> TO BE DONE: Without the pictures, retype exactly the lines from the top of the entries below through the line that contains "H=2.95; F=933.0; TH=math.atan(60/933.0);".

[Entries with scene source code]
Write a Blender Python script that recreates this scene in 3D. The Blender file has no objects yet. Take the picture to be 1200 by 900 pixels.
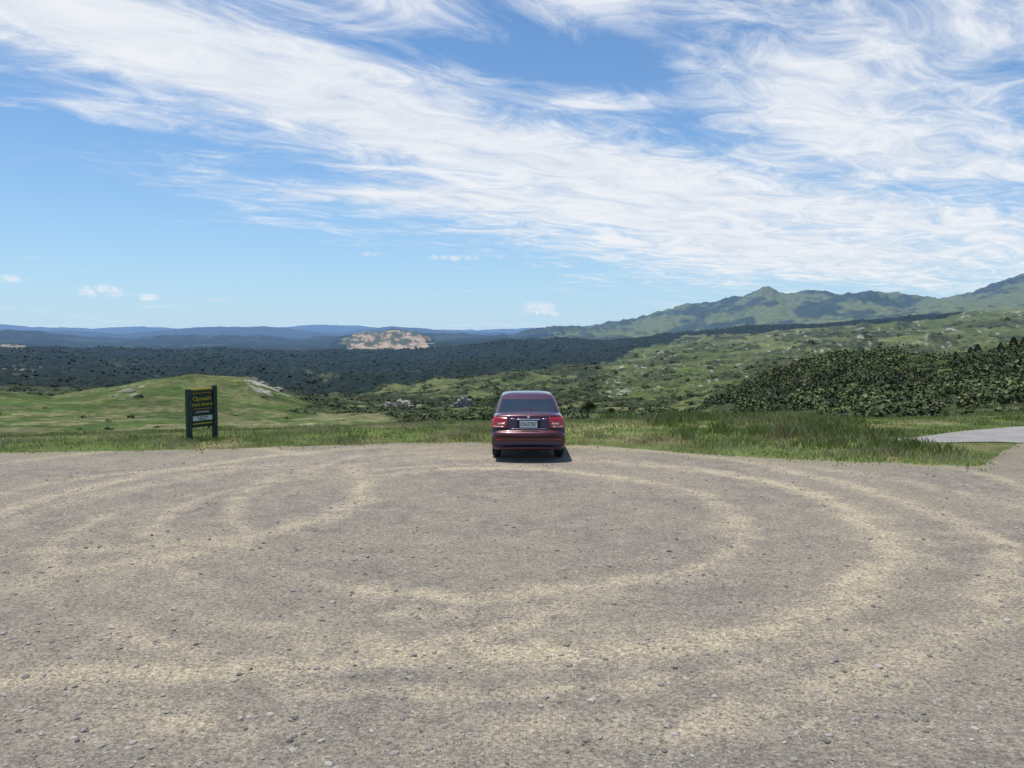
import bpy, math, numpy as np, random
from mathutils import Vector, Matrix
from mathutils.bvhtree import BVHTree
random.seed(4); rng=np.random.default_rng(7)
scene=bpy.context.scene
scene.view_settings.view_transform='Standard'; scene.view_settings.look='None'; scene.view_settings.exposure=0
H=2.95; F=933.0; TH=math.atan(60/933.0); KG=F*H

# ------------------------------------------------------------ helpers
def hash2(ix,iy,s):
    h=(ix.astype(np.int64)*374761393+iy.astype(np.int64)*668265263+s*1274126177)&0xffffffff
    h=((h^(h>>13))*1103515245)&0xffffffff
    h=((h^(h>>16))*2246822519)&0xffffffff
    h=h^(h>>15)
    return (h&0xffffff)/float(0xffffff)
def vnoise(x,y,s=0):
    ix=np.floor(x);iy=np.floor(y);fx=x-ix;fy=y-iy
    fx=fx*fx*fx*(fx*(fx*6-15)+10);fy=fy*fy*fy*(fy*(fy*6-15)+10)
    a=hash2(ix,iy,s);b=hash2(ix+1,iy,s);c=hash2(ix,iy+1,s);d=hash2(ix+1,iy+1,s)
    return (a*(1-fx)+b*fx)*(1-fy)+(c*(1-fx)+d*fx)*fy
def fbm(x,y,o=5,s=0,p=0.5):
    t=0;a=1;n=0
    for i in range(o):
        t=t+a*(vnoise(x,y,s+i*17)-0.5)*2;n+=a;a*=p
        x,y=x*1.9+y*0.6+3.1,y*1.9-x*0.6+7.7
    return t/n
def ridged(x,y,o=4,s=0):
    t=0;a=1;n=0
    for i in range(o):
        t=t+a*(1-np.abs(vnoise(x,y,s+i*13)*2-1));n+=a;a*=0.55
        x,y=x*1.9+y*0.6+3.1,y*1.9-x*0.6+7.7
    return t/n
def sstep(a,b,x):
    t=np.clip((x-a)/(b-a),0,1);return t*t*(3-2*t)
def mesh_np(name,V,Fa,mat=None,col=None,smooth=False,parent=None,matidx=None):
    V=np.asarray(V,dtype=np.float32);Fa=np.asarray(Fa,dtype=np.int32)
    me=bpy.data.meshes.new(name);k=Fa.shape[1]
    me.vertices.add(len(V));me.vertices.foreach_set('co',V.ravel())
    me.loops.add(Fa.size);me.loops.foreach_set('vertex_index',Fa.ravel())
    me.polygons.add(len(Fa));me.polygons.foreach_set('loop_start',np.arange(0,Fa.size,k,dtype=np.int32))
    try: me.polygons.foreach_set('loop_total',np.full(len(Fa),k,dtype=np.int32))
    except Exception: pass
    me.polygons.foreach_set('use_smooth',np.full(len(Fa),smooth,dtype=bool))
    me.update(calc_edges=True);me.validate()
    if col is not None:
        c=np.ones((len(V),4),dtype=np.float32);c[:,:3]=col
        at=me.color_attributes.new('Col','FLOAT_COLOR','POINT');at.data.foreach_set('color',c.ravel())
    if mat: me.materials.append(mat)
    ob=bpy.data.objects.new(name,me);scene.collection.objects.link(ob)
    if parent: ob.parent=parent
    return ob
def empty(name,loc=(0,0,0),rz=0):
    e=bpy.data.objects.new(name,None);e.location=loc;e.rotation_euler=(0,0,rz);scene.collection.objects.link(e);return e

class NT:
    def __init__(s,nt): s.nt=nt
    def _s(s,sock,v):
        if isinstance(v,bpy.types.NodeSocket): s.nt.links.new(v,sock)
        else: sock.default_value=v
    def math(s,op,a,b=None,c=None,clamp=False):
        n=s.nt.nodes.new('ShaderNodeMath');n.operation=op;n.use_clamp=clamp;s._s(n.inputs[0],a)
        if b is not None:s._s(n.inputs[1],b)
        if c is not None:s._s(n.inputs[2],c)
        return n.outputs[0]
    def mix(s,f,a,b,bt='MIX'):
        n=s.nt.nodes.new('ShaderNodeMix');n.data_type='RGBA';n.blend_type=bt
        s._s(n.inputs[0],f)
        for k,v in ((6,a),(7,b)):
            if isinstance(v,(tuple,list)) and len(v)==3:v=(*v,1)
            s._s(n.inputs[k],v)
        return n.outputs[2]
    def noise(s,vec,scale,detail=4,rough=0.55,dist=0.0,out='Fac'):
        n=s.nt.nodes.new('ShaderNodeTexNoise');s.nt.links.new(vec,n.inputs['Vector'])
        n.inputs['Scale'].default_value=scale;n.inputs['Detail'].default_value=detail
        n.inputs['Roughness'].default_value=rough;n.inputs['Distortion'].default_value=dist
        return n.outputs[out]
    def voro(s,vec,scale):
        n=s.nt.nodes.new('ShaderNodeTexVoronoi');s.nt.links.new(vec,n.inputs['Vector']);n.inputs['Scale'].default_value=scale
        return n
    def ss(s,v,a,b,lo=0.0,hi=1.0):
        n=s.nt.nodes.new('ShaderNodeMapRange');n.interpolation_type='SMOOTHSTEP';s._s(n.inputs[0],v)
        n.inputs[1].default_value=a;n.inputs[2].default_value=b;n.inputs[3].default_value=lo;n.inputs[4].default_value=hi
        return n.outputs[0]
    def comb(s,x,y,z=0.0):
        n=s.nt.nodes.new('ShaderNodeCombineXYZ');s._s(n.inputs[0],x);s._s(n.inputs[1],y);s._s(n.inputs[2],z);return n.outputs[0]
    def sep(s,v):
        n=s.nt.nodes.new('ShaderNodeSeparateXYZ');s.nt.links.new(v,n.inputs[0]);return n.outputs
    def scale(s,v,k):
        n=s.nt.nodes.new('ShaderNodeVectorMath');n.operation='SCALE';s.nt.links.new(v,n.inputs[0]);s._s(n.inputs['Scale'],k);return n.outputs[0]
    def pos(s): return s.nt.nodes.new('ShaderNodeNewGeometry').outputs['Position']
    def attr(s,name='Col'):
        n=s.nt.nodes.new('ShaderNodeAttribute');n.attribute_name=name;return n
    def bump(s,h,strength,dist,normal=None):
        n=s.nt.nodes.new('ShaderNodeBump');s._s(n.inputs['Height'],h);n.inputs['Strength'].default_value=strength;n.inputs['Distance'].default_value=dist
        if normal: s.nt.links.new(normal,n.inputs['Normal'])
        return n.outputs[0]
def new_mat(name):
    m=bpy.data.materials.new(name);m.use_nodes=True
    nt=m.node_tree;b=nt.nodes['Principled BSDF'];return m,NT(nt),b
def simple(name,col,rough=0.5,metal=0.0,coat=0.0,spec=0.5,noise=0.0):
    m,n,b=new_mat(name);b.inputs['Base Color'].default_value=(*col,1);b.inputs['Roughness'].default_value=rough
    b.inputs['Metallic'].default_value=metal;b.inputs['Coat Weight'].default_value=coat;b.inputs['Coat Roughness'].default_value=0.04
    b.inputs['Specular IOR Level'].default_value=spec
    if noise>0:
        f=n.noise(n.pos(),9,6,0.7)
        c=n.mix(n.ss(f,0.35,0.7),tuple(x*(1-noise) for x in col),tuple(min(1,x*(1+noise)+0.01*noise) for x in col))
        n.nt.links.new(c,b.inputs['Base Color'])
    return m
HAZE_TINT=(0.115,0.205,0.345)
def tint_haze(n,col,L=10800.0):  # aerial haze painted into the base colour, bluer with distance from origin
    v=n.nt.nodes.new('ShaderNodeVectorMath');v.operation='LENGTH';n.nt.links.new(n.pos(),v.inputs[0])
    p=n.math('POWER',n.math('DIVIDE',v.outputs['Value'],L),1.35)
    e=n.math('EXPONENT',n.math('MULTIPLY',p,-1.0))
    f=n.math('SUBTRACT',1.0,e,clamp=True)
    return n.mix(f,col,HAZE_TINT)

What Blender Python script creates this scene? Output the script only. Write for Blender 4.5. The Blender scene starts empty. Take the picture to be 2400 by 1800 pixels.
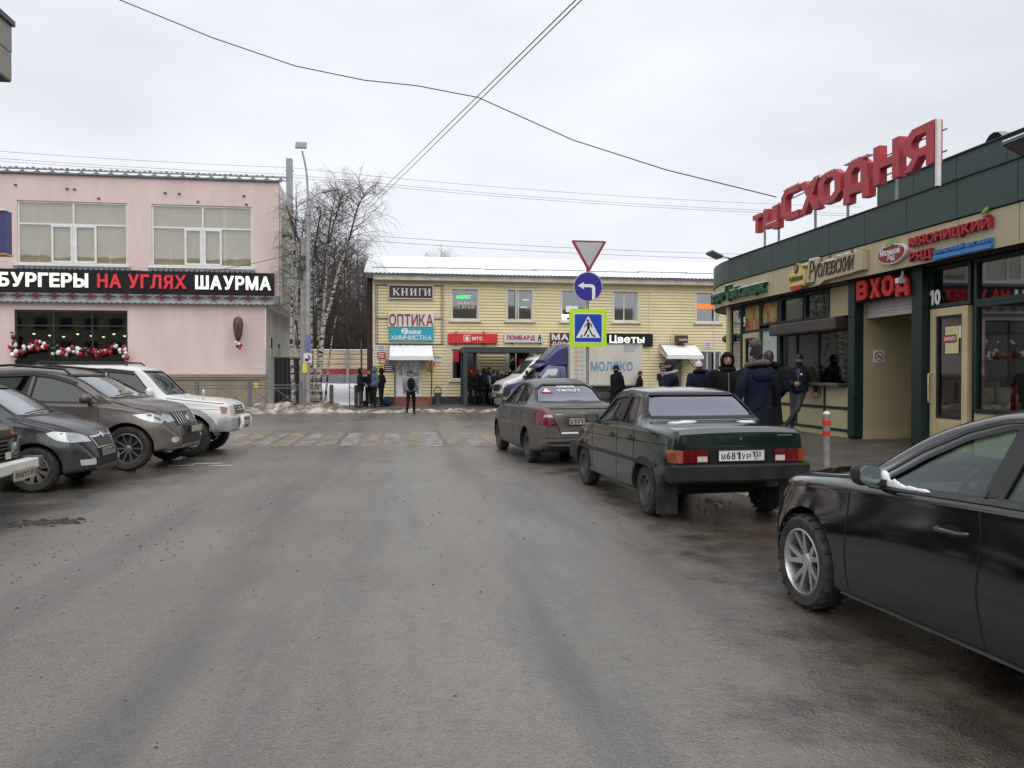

> WRITTEN SOLUTION:
Write a Blender Python script that recreates this scene in 3D. The Blender file has no objects yet. Take the picture to be 1200 by 900 pixels.
import bpy, math, numpy as np, random
from mathutils import Vector, Matrix
from mathutils.bvhtree import BVHTree
random.seed(4); rng=np.random.default_rng(7)
scene=bpy.context.scene
scene.view_settings.view_transform='Standard'; scene.view_settings.look='None'; scene.view_settings.exposure=0
H=2.95; F=933.0; TH=math.atan(60/933.0); KG=F*H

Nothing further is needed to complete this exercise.